Anti- and Pro-slavery advocates in Washington had come up with a (supposedly)
mutually agreeable settlement: the Missouri Compromise of 1820. States admitted below the 36°30′
line would be slave states, while states above that line would be free states,
except for the proposed state of Missouri (hence the name). The point was to
basically set up a balance between slave states and free states, so that
neither side would get a decisive advantage in Congress.
Enter one
of the biggest national figures of the 1850’s, Stephen
A. Douglas. He was a U.S. Representative and Senator, and a national
household name. In 1854, he was the main designer and supporter of the Kansas-Nebraska Act, which nullified the Missouri
Compromise and instituted the concept of “popular sovereignty.” In other words,
the residents of a state could vote
on whether the newly admitted state would be slave or free.
Slavery
opponents saw the Kansas-Nebraska Act as a belligerent expansion by the “Slave
Power” into new territory (literally and figuratively). It was opposition to
this act which prompted the rise of the newly minted Republican Party, and it
also brought about the return of one Abraham Lincoln out of the private sphere
back into the public. He ran against Stephen Douglas for Senate in Illinois,
and they carried their public disagreements into a famous series of seven debates all over the state. In these
debates, once again I have to point out, Lincoln never called for the national
abolition of slavery. What he stood for was 1) the immorality of slavery, and 2)

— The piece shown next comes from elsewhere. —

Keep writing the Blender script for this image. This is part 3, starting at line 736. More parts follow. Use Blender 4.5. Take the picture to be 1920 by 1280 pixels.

against the expansion of slavery into new territories and states. Speaking of slavery, Lincoln said
That is the real issue. That is the issue
that will continue in this country when these poor tongues of Judge Douglas and
myself shall be silent. It is the eternal struggle between these two
principles—right and wrong—throughout the world. They are the two principles
that have stood face to face from the beginning of time; and will ever continue
to struggle. The one is the common right of humanity and the other the divine
right of kings. It is the same principle in whatever shape it develops itself.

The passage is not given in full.